The Justice Department shot down AT&T's merger with Time Warner and filed suit to block the deal. The companies have vowed to fight the DOJ, which they say is making an unprecedented stand. The AT&T merger is a so-called "vertical" deal, linking related assets that complement each other but do not specifically overlap, as in other antitrust situations.

Source: Strategas Research

The deal has also been opposed by President Donald Trump, who said Tuesday it was not good for the country. Trump first voiced his opposition to the merger when he was still a candidate.

There were also reports that the DOJ was seeking to have Time Warner dispose of CNN, but government officials have pushed back on that.
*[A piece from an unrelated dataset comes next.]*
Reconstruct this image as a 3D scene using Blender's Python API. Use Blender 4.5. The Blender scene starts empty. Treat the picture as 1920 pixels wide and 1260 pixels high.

However, AT&T CEO Randall Stephenson said while he does not know if CNN was a factor, the companies will not shed the cable news network and will not tolerate the appearance of any assault on the First Amendment, which guarantees freedom of the press.

Clifton said his work shows that the $66 billion proposed Monsanto/Bayer AG merger should go through based on lobbying efforts. But he notes that the deal, under scrutiny in Europe and the U.S., is trading about $10 below the $128 offer price, possibly showing some doubt.

"Monsanto has made the investment," he said.

But deals where the spread is tight look more likely to succeed. Those include Calpine, which received a $15.25 offer from Energy Capital Partners. The spread between the offer price and market price is less than 2 percent away from the deal price. Announced deals between Northrop Grumman and Orbital, and Deltic Timber and Potlatch also have spreads of less than 2 percent beween the market price and the offer price.

"We're trying to capture how many resources they're putting into the deal approval relative to the size of the deal. Those companies that have a seat at the table are going to know what concessions they need to make," Clifton said. "There are some companies that try to do a merger and they have zero lobbying associated with it. When you're doing a large deal, you have to have skin in the game on the lobbying front."

Update: This version clarifies that Monsanto's merger with Bayer AG appears like it would be approved based on Strategas' lobbying study.